- [Supplied data]:
· · · · · · ·

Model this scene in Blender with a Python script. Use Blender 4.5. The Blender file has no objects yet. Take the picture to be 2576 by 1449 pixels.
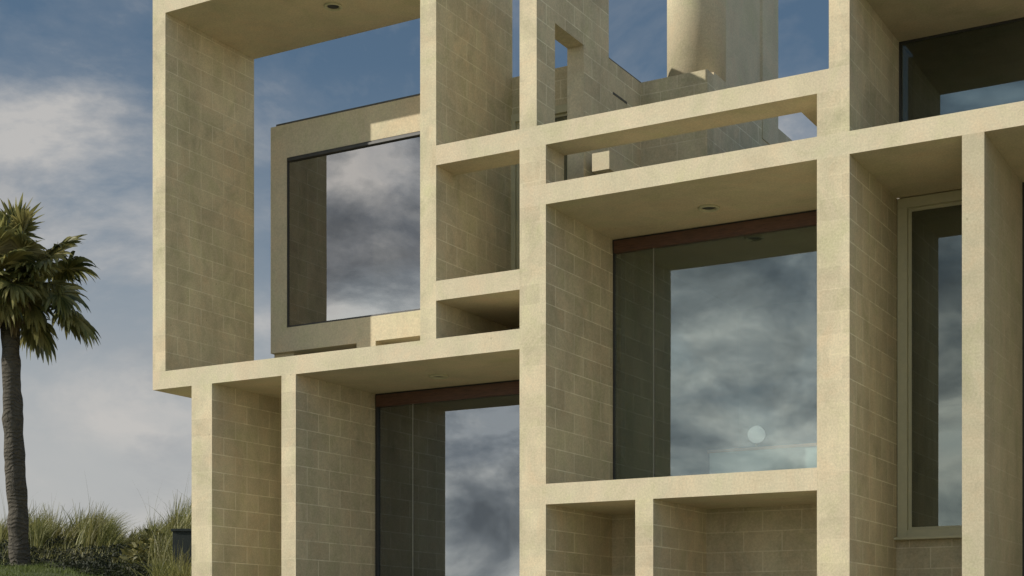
import bpy, bmesh, math, random
from mathutils import Vector, Matrix, noise
random.seed(7)
C = bpy.context.scene.collection
PI = math.pi
# ---------------------------------------------------------------- camera constants
D = 12.8035                      # camera stands this far in front of the facade plane (y = 0)
ANG = math.radians(29.75)
F = 3765.3; CX = 1288.; YV = 1618.
SA, CA = math.sin(ANG), math.cos(ANG)
def at(u, v, dep):
    "world point seen at photo pixel u, v (2576 wide) at a given distance"
    r = (u - CX) / F * dep
    return Vector((CA * r - SA * dep, SA * r + CA * dep - D, (YV - v) * dep / F))

# ---------------------------------------------------------------- materials
def new_mat(name):
    m = bpy.data.materials.new(name); m.use_nodes = True
    nt = m.node_tree; nt.nodes.clear()
    out = nt.nodes.new('ShaderNodeOutputMaterial')
    return m, nt, out
def N(nt, t, **k):
    n = nt.nodes.new(t)
    for a, b in k.items():
        if a.startswith('i_'): n.inputs[a[2:].replace('_', ' ')].default_value = b
        else: setattr(n, a, b)
    return n
def L(nt, a, b): nt.links.new(a, b)
def ramp(nt, fac, stops):
    r = nt.nodes.new('ShaderNodeValToRGB'); e = r.color_ramp.elements
    while len(e) < len(stops): e.new(0.5)
    for i, (p, c) in enumerate(stops):
        e[i].position = p; e[i].color = (c[0], c[1], c[2], 1) if isinstance(c, (tuple, list)) else (c, c, c, 1)
    L(nt, fac, r.inputs['Fac']); return r.outputs['Color']
def mix(nt, fac, a, b, mode='MIX'):
    m = nt.nodes.new('ShaderNodeMix'); m.data_type = 'RGBA'; m.blend_type = mode
    for idx, val in ((0, fac), (6, a), (7, b)):
        if isinstance(val, (int, float)): m.inputs[idx].default_value = val
        elif isinstance(val, (tuple, list)): m.inputs[idx].default_value = (val[0], val[1], val[2], 1)
        else: L(nt, val, m.inputs[idx])
    return m.outputs[2]
def math_(nt, op, a, b=None, c=None):
    m = nt.nodes.new('ShaderNodeMath'); m.operation = op
    for i, v in enumerate((a, b, c)):
        if v is None: continue
        if isinstance(v, (int, float)): m.inputs[i].default_value = v
        else: L(nt, v, m.inputs[i])
    return m.outputs[0]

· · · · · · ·

- [Written instruction]:
Make an exact copy of the listing above. Do not include the pictures.

- [Solution to the exercise]:
Model this scene in Blender with a Python script. Use Blender 4.5. The Blender file has no objects yet. Take the picture to be 2576 by 1449 pixels.
import bpy, bmesh, math, random
from mathutils import Vector, Matrix, noise
random.seed(7)
C = bpy.context.scene.collection
PI = math.pi
# ---------------------------------------------------------------- camera constants
D = 12.8035                      # camera stands this far in front of the facade plane (y = 0)
ANG = math.radians(29.75)
F = 3765.3; CX = 1288.; YV = 1618.
SA, CA = math.sin(ANG), math.cos(ANG)
def at(u, v, dep):
    "world point seen at photo pixel u, v (2576 wide) at a given distance"
    r = (u - CX) / F * dep
    return Vector((CA * r - SA * dep, SA * r + CA * dep - D, (YV - v) * dep / F))

# ---------------------------------------------------------------- materials
def new_mat(name):
    m = bpy.data.materials.new(name); m.use_nodes = True
    nt = m.node_tree; nt.nodes.clear()
    out = nt.nodes.new('ShaderNodeOutputMaterial')
    return m, nt, out
def N(nt, t, **k):
    n = nt.nodes.new(t)
    for a, b in k.items():
        if a.startswith('i_'): n.inputs[a[2:].replace('_', ' ')].default_value = b
        else: setattr(n, a, b)
    return n
def L(nt, a, b): nt.links.new(a, b)
def ramp(nt, fac, stops):
    r = nt.nodes.new('ShaderNodeValToRGB'); e = r.color_ramp.elements
    while len(e) < len(stops): e.new(0.5)
    for i, (p, c) in enumerate(stops):
        e[i].position = p; e[i].color = (c[0], c[1], c[2], 1) if isinstance(c, (tuple, list)) else (c, c, c, 1)
    L(nt, fac, r.inputs['Fac']); return r.outputs['Color']
def mix(nt, fac, a, b, mode='MIX'):
    m = nt.nodes.new('ShaderNodeMix'); m.data_type = 'RGBA'; m.blend_type = mode
    for idx, val in ((0, fac), (6, a), (7, b)):
        if isinstance(val, (int, float)): m.inputs[idx].default_value = val
        elif isinstance(val, (tuple, list)): m.inputs[idx].default_value = (val[0], val[1], val[2], 1)
        else: L(nt, val, m.inputs[idx])
    return m.outputs[2]
def math_(nt, op, a, b=None, c=None):
    m = nt.nodes.new('ShaderNodeMath'); m.operation = op
    for i, v in enumerate((a, b, c)):
        if v is None: continue
        if isinstance(v, (int, float)): m.inputs[i].default_value = v
        else: L(nt, v, m.inputs[i])
    return m.outputs[0]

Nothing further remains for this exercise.